This month, two of my stories have been released into the wild. Guitars and dogs, people. That’s what it’s all about.

“The Guitar Hero” in Kaleidotrope is one of the rare instances where my love of music (especially rock’n’roll and heavy metal) has fused with my writing. (“Metal, Sex, Monsters” in Gamut is another example.) I wrote “The Guitar Hero” knowing I wanted to tell a story that was a) about rock’n’roll, b) involved two middle-aged women fighting evil together, c) incorporated the weird awesomeness that is old rockers who just keep going and going, touring year after year, and d) about the wonder and beauty of guitar solos.
Note: there is a bit of dialogue in this story where the characters talk about a guitar solo in detail, and I am very grateful to Australian guitarist Graham Greene for his help with that bit.

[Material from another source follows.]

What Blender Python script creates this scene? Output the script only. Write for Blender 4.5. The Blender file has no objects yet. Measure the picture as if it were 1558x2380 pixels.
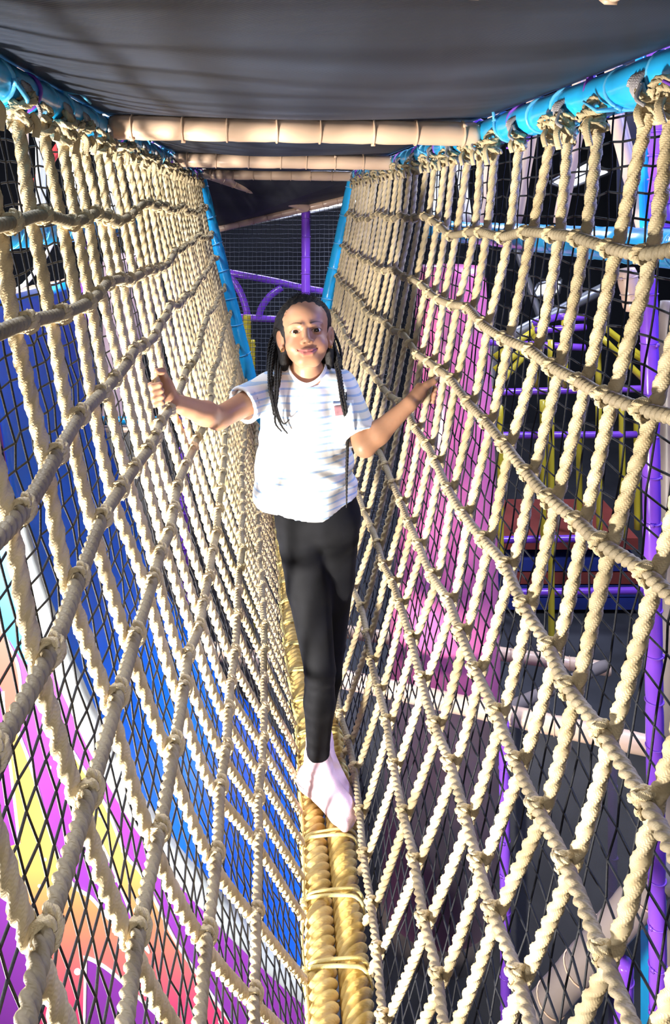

Stories can be difficult to write for various reasons. This one was difficult to write because I kept having too much FUN writing Alice and Jackie. I had to cut out a whole lot of quippy dialogue between them, and a whole lot of stuff about battle vests, Led Zeppelin, and drinking, mainly because I just loved writing about these two women. They are smart, strong, funny, determined, and they love rock’n’roll. The inspiration for them and their relationship comes from my own friendships, and they are also inspired by the women in rock I’ve followed and met over the years.
As for the inspiration for the Guitar Hero himself, AKA Rick…well, he’s mostly a combo of several older, famous rock guitarists. (I did have a particular guitar hero in mind as I wrote, but I’ll leave it up to the readers’ imagination.) And of course, I had to make room for Robert Plant in the story, too.
Beneath all the fun, though, this is also a story about what it’s like to lose the ability to do what you love most, and what you might be willing to do to get it back.

“Mothers, Watch Over Me” in Mythic Delirium is one of my dog stories and I love it fiercely. (I have a few dog stories. Another one is forthcoming in a future issue of Beneath Ceaseless Skies.)
This story is my riff on post-apocalyptic science fiction, and it started with an idea that just came to me (while I was walking our dog, as it happens), about a talking mother dog and her newborn pups, and how one of those pups wouldn’t feed. I got this idea soon after I’d read both Robert Repino’s “Mort(e)“, and Alexandra Horowitz’s non-fiction book “Inside of a Dog: What Dogs See, Smell, and Know“, and I definitely count both those books as inspirations. (Somewhere in the background, I was also thinking about a scene from one of Asimov’s Foundation books. It’s when they are searching for Earth and land on a planet that is empty of people, but full of feral dogs.)
Some story ideas you have to pick through, push and pull, poke and stretch, to figure out where they’re supposed to be going, but this one came to me pretty well fully realized. That doesn’t mean it was easy to write, of course. Knowing what you want your story to be and do, and actually accomplishing that are two different things (unfortunately).
This story is about hard choices, and doing what you have to do, even when you don’t know what the outcome will be. It’s also about not giving up, about believing in the future even when you don’t know if you’ll be part of it.
I don’t make myself cry very often when writing, but writing the ending for this story made me sob more than once. Something about dogs and puppies and motherhood will do that to me, I guess.
Huge thanks to Kaleidotrope and Mythic Delirium for giving these stories such awesome homes!